Others disagreed. The Times described A Taste of Honey as “tough,” “humorous” and “exhilarating,” while The Observer’s Kenneth Tynan was full of praise: “Miss Delaney brings real people on to her stage, joking and flaring and scuffling and eventually, out of the zest for life she gives them, surviving.

“Miss Delaney… is too busy recording the wonder of life as she lives it,” Tynan’s review continued, in a swipe at dismissive critics. “There is plenty of time for her to worry over words like ‘form’, which mean something, and concepts like ‘vulgarity’ which don’t… She is 19 years old and a portent.”

Shelagh herself said in an interview that the most rewarding feedback, in her opinion, came from “people off the street” rather than the critics.

People flocked to the theatre and the play was a success, transferring to the West End and then to Broadway, where it starred Joan Plowright and Angela Lansbury as Jo and Helen.

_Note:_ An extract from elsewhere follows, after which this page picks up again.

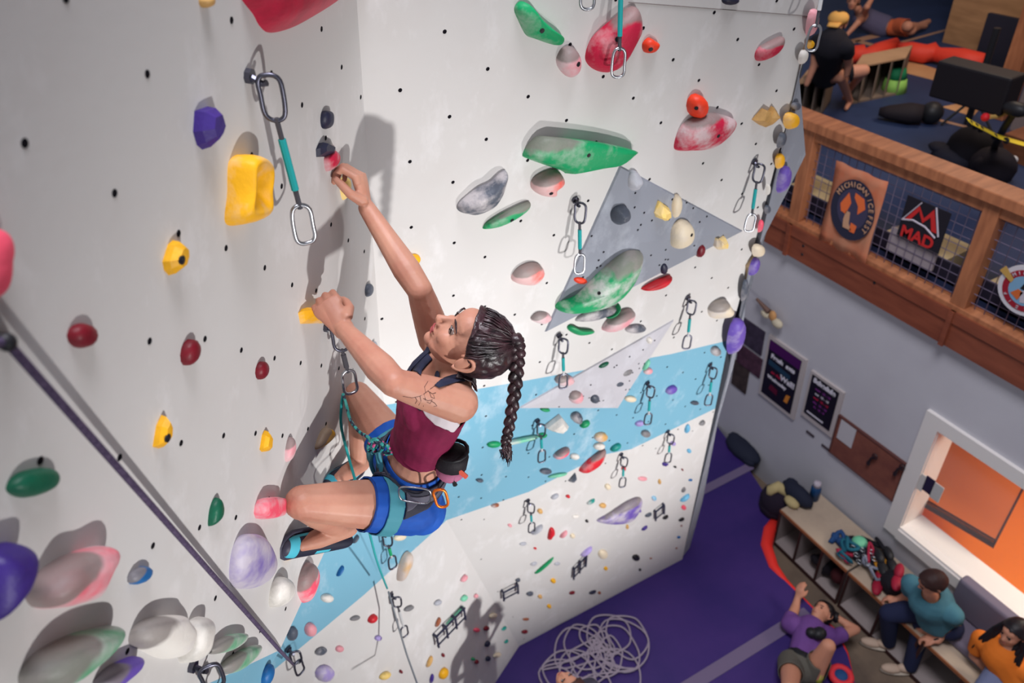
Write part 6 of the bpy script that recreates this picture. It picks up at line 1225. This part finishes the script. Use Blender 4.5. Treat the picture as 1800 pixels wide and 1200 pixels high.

In 1961, A Taste of Honey was made into a film starring Rita Tushingham and Dora Bryan, with Shelagh co-writing the screenplay.

The film “has an earthy gusto and sincerity that lift its somewhat downbeat theme and drab surroundings” wrote Variety, while The New York Times’ 1962 review claimed that the play, “which justifiably drew theatregoers like flies to London and Broadway, is more memorable on film.”

Whether on stage on screen, A Taste of Honey‘s impact has resonated through the subsequent decades and become a talisman for many northern artists.

Oranges Are Not The only Fruit author Jeanette Winterson has claimed kinship with Shelagh. “Delaney was born in Salford in 1939. I was born in Manchester in 1959. Same background, same early success,” she wrote in the Guardian.

“She was like a lighthouse – pointing the way and warning about the rocks underneath. She was the first working class woman playwright. She had all the talent and we let her go.”

Other fans include Morrissey, who used Delaney’s photo on The Smiths’ album cover artwork for Louder Than Bombs. A photograph of Shelagh appears on the cover for their single Girlfriend in a Coma, while This Night Has Opened My Eyes includes a paraphrase of Geoffrey’s line to Jo near the end: “The dream has gone but the baby is real.”

Other quotations and near-quotations appear in several other songs by The Smiths and Morrissey, including “I dreamt about you last night. Fell out of bed twice,” as well as “river the colour of lead” and “I’m not happy and I’m not sad”.

The play is still performed frequently. There were major revivals at Manchester Royal Exchange in 1989 with Graham Fellows and Caroline Milmoe, in 2008 with Adam Gillen and Jodie McNee, and in 2014 at the National Theatre with Lesley Sharp playing the role of Helen. There’s currently a production at Oldham Coliseum.

A Taste of Honey was written 31 years ago but it could have been written yesterday,” wrote John Peter in The Sunday Times following The Royal Exchange’s 1989 production.

Another three decades later, the sentiment still applies.